I’ll add more specifics of my own current experiences with a new project in a further post but what I will say in general is that if you come to an impasse at any stage of a project, don’t let your lack of progress dismay you, first, just sit and wait, follow your train of thought, read more things that are tangential to your work, look out the window, spend the necessary time, as this beautiful post by Kim Triedman explores, staring at trees to live ‘on both sides of the brain’.

The  children grow up in time, and your novel will too, there will be less need for stopping but the stopping has given you greater insight, added a whole new depth and dimension. Never apologise for your lack of speed.

(By the way, if any of you have joined us for the #15KinMay (which is a very reasonable/non manic wordcount target) I have now reached 10K words but many, many of these are not sections of the book per se but thoughts on what the book is. Many writers, including Irish writer Claire Kilroy who I spoke to at a writing event, say that they write many many thousands of words beyond what is required, including notes of all kinds, then they extricate the story afterwards, many of you are more methodical than that but we all need to find our own way.)

Submit to the National Flash Fiction Anthology

The UK National Flash Fiction Day is on June 22nd and here is your chance to get involved and submit to the anthology. The closing date is very soon – on May 17th. It’s a particularly interesting challenge this time as you are to write a 500 word flash related to another cultural object/art form that inspires you. The full details and links to the competition are here on my writing.ie post as well as news on my flash fiction piece The Wobegones Slaughtered Dreams being chosen as a winner of the May New Planet Cabaret creative writing challenge on RTE Radio’s arena. 

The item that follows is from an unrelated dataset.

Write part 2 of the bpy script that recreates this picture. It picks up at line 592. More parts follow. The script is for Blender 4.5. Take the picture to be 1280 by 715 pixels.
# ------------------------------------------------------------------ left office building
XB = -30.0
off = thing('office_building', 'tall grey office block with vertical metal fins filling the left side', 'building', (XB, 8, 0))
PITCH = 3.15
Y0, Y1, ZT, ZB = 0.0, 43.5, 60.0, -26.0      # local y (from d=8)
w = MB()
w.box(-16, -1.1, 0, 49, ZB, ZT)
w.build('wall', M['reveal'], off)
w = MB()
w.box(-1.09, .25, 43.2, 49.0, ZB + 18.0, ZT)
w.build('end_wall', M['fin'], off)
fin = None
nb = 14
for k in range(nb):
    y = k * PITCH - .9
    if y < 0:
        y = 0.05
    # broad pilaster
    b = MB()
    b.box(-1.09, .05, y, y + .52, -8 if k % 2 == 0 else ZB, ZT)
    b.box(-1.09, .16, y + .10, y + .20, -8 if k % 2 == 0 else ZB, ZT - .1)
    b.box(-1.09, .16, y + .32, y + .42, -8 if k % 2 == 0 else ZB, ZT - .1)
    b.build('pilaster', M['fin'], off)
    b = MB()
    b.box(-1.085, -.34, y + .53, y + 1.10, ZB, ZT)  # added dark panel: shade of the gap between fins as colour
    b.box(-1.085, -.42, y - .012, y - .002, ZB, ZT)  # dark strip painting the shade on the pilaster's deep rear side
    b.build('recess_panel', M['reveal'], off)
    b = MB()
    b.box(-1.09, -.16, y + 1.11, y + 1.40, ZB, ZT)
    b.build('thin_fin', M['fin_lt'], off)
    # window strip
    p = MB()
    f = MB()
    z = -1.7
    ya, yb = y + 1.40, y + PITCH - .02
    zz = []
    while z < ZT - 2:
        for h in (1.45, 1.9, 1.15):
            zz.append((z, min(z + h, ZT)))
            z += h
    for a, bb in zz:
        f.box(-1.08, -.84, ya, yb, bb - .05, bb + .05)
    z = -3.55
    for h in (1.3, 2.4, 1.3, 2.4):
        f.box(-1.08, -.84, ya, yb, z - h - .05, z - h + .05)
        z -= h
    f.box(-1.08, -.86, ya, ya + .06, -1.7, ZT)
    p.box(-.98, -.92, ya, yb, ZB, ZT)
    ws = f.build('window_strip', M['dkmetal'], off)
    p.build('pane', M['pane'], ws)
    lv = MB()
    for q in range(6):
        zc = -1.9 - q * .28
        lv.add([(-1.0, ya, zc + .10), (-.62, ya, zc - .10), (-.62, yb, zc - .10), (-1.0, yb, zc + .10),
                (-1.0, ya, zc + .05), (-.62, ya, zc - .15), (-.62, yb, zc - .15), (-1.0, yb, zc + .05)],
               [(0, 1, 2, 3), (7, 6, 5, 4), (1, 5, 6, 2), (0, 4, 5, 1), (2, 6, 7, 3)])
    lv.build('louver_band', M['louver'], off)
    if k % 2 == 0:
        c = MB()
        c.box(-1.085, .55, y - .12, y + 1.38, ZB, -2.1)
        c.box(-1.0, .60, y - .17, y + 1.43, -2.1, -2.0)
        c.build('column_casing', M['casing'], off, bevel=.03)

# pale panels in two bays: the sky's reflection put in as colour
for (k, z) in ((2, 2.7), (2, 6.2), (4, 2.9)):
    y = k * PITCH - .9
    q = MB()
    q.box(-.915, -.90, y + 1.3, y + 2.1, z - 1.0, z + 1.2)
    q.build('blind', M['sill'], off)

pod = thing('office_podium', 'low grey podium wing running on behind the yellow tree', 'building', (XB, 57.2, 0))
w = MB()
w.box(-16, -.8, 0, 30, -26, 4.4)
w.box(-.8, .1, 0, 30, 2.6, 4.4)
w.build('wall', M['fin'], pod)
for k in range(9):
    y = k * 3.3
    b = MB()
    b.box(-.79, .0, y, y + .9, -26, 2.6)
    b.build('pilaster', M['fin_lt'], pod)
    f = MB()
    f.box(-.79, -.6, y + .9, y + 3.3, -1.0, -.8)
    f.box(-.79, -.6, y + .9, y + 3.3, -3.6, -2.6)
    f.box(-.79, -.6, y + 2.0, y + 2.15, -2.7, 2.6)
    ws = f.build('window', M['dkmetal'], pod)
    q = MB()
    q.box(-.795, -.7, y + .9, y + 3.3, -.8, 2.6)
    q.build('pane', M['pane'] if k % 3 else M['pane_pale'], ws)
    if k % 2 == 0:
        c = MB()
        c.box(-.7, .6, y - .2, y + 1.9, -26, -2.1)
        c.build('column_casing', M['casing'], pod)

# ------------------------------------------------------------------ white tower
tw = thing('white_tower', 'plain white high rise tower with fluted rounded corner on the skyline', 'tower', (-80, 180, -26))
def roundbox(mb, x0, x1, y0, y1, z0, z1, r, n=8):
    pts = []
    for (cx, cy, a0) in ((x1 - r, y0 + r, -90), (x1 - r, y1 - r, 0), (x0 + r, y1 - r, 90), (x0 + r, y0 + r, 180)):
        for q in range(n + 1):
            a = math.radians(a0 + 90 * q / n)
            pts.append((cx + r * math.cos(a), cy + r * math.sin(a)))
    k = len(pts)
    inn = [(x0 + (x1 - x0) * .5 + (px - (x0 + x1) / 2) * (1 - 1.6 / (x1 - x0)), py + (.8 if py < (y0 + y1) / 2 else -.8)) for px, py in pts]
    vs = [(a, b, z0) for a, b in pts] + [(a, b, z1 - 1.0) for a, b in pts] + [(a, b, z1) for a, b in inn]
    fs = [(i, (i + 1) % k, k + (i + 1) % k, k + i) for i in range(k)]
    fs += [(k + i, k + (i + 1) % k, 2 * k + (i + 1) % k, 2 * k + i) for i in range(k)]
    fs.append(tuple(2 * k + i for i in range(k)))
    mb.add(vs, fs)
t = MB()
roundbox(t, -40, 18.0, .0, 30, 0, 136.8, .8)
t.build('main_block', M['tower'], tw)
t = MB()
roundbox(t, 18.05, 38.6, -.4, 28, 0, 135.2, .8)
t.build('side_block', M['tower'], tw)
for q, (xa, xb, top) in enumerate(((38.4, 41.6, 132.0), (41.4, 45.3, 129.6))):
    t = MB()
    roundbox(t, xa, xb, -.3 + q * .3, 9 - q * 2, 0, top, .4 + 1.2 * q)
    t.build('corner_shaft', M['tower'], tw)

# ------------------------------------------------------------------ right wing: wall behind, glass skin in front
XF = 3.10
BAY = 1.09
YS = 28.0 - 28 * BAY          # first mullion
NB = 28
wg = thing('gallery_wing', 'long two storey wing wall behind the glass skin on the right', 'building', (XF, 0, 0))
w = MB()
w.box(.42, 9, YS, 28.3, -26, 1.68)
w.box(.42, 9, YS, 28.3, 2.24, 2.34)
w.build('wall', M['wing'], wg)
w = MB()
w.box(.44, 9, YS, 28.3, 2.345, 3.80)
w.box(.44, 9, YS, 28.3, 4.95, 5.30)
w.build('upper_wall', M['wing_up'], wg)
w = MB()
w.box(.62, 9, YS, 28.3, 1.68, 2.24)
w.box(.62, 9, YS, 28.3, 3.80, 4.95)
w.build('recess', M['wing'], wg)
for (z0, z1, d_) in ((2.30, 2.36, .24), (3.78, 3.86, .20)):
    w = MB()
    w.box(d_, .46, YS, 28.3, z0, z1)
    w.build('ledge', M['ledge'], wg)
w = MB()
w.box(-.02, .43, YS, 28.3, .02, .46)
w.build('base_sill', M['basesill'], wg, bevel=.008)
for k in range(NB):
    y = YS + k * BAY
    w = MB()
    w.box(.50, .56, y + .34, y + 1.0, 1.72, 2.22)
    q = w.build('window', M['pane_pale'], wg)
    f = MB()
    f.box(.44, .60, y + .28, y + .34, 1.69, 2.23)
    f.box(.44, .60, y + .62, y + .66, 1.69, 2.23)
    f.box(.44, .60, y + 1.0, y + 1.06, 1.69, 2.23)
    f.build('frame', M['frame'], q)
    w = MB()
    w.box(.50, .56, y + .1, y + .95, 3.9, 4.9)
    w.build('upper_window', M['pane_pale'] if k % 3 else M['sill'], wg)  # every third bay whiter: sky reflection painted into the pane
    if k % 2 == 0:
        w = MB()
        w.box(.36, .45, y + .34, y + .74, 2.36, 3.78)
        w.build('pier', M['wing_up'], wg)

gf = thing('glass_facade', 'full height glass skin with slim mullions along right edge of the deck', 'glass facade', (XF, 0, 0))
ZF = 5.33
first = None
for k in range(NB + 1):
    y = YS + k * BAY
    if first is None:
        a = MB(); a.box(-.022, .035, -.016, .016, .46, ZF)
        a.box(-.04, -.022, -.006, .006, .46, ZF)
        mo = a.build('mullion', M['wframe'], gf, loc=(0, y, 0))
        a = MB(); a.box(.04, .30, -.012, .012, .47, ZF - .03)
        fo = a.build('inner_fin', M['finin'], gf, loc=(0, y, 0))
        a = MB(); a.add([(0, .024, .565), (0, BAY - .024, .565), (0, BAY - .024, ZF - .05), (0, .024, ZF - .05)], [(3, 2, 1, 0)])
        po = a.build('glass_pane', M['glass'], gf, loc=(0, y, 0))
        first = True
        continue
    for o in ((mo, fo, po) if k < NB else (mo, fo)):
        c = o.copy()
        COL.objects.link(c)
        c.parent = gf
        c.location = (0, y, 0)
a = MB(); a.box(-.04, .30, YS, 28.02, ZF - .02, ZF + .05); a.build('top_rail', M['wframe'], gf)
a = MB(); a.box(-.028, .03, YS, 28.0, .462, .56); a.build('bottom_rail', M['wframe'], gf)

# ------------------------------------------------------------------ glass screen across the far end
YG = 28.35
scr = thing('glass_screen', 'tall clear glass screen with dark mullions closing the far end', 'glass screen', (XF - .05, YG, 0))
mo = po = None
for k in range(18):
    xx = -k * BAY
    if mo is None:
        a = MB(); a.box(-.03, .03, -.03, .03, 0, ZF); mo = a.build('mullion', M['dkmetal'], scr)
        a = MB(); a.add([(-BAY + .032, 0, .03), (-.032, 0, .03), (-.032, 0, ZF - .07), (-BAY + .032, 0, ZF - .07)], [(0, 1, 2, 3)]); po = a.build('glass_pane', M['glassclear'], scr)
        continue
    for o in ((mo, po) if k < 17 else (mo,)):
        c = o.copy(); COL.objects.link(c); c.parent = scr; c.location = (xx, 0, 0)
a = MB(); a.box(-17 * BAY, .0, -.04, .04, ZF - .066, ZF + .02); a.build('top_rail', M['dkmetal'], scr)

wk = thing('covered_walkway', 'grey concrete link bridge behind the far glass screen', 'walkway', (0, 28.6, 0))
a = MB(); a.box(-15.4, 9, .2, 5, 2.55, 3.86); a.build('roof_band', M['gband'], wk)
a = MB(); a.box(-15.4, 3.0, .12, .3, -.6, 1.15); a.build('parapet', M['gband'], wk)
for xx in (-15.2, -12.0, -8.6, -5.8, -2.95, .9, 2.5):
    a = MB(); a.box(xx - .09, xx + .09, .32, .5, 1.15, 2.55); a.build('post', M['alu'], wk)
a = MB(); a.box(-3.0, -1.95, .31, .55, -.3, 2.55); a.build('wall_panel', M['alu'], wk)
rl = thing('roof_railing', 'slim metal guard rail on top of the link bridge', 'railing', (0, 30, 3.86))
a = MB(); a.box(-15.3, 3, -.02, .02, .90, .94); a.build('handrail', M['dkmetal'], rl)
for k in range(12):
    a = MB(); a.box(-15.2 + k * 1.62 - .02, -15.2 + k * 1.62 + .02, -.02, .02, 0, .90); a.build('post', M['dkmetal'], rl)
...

Hope your writing is going well this week!

Amazing Humans

You’ve probably seen this already but I was so moved and touched by this video of Commander Chris Hadfield who has been tweeting from the international space station. He performed a version of Space Oddity in the zero gravity of the Space Station just before he returned to earth after his stint in orbit. In the video we can see out of the window of the space station and a guitar floats across the capsule. Such a beautiful circularity of David Bowie’s song about being alone floating in space watching the earth from a distance then being performed in space. But Chris Hadfield has been tweeting to many hundreds of thousands of followers, answering their questions, making videos of his time on the space station making space immediate to us. Still that immediacy does not take from the astounding achievement of humans to build machines and do the calculations required to get us into space. This video and the others Chris Hadfield have made bring the wonder of that achievement more vividly to us.

Writing: Motivation in the month of May and first drafts

I’ve decided to join the #15kinMay writing folk on twitter to progress a new project based on a flash fiction I wrote last year. This is a very visceral book and to me the book has always had a May feeling. I felt a great impetus last year to just write and write further but due to circumstances ( I was releasing my self-published comedy book Housewife with a Half-Life and working on another book) I didn’t go ahead with working on it at that point.

Of course impetus can sometimes be deceptive, we love the shiny thing we made and have a vague idea of what we want to do with it but when we get down to writing we might run out of steam or ideas after a few thousand words. Next week I’ll be writing about Sitting with your book and also what I’ve learned over time as I begin another novel (having completed three so far) about the interplay between Structure and Free Expression. In other words how the plotter and pantsers tendencies can beautifully combine to help move your project forward.

I’ve successfully completed three Nanowrimo’s (50,000 words in a month challenges) so what tips am I bringing to the 15k in May?

1: Anyone can write 500 words a day which is all you need to do complete this challenge

2: If you fail to achieve your target one day, it does not mean anything about you, your writing ability or what you will produce the next day.

3: What might be stopping you. Fear, Self-Doubt, Performance Anxiety, ‘Should’ Thinking or you may just need to incubate ideas for a while, take a walk, a shower or forget about it altogether to allow your ideas to dance around each other and combine. For example on the walk home from the school run today I thought about how I might bring two previously unrelated characters together.

4: Don’t make rules for yourself to make it harder. If you are working on a brand new project like I am give yourself permission to include comments, explorations and self-talk in your first draft and let it be part of the wordcount. Who cares? For me these comments are like the pegs or cornerstones of your project, they will give you the shape of the thing, give you a place to set off from. Write freely from these points, non necessarily chronologically, although in next week’s post I’ll issue some caveats and suggestions as to how to ensure your first draft doesn’t become a whole heap of muddle.

All you have to do to participate in the #15kinmay is to use this hashtag on Twitter regarding your project and you’ll be invited by the organisers to take part in further group discussions should you wish to. The camaraderie is always wonderful for kickstarting motivation and showing you that your struggles are not unique.

May is already 10 days in but there’s plenty of time to join in. Let me know if you are intending to rise to the challenge which can be for a new project or to add volume to something you have already begun. Best wishes.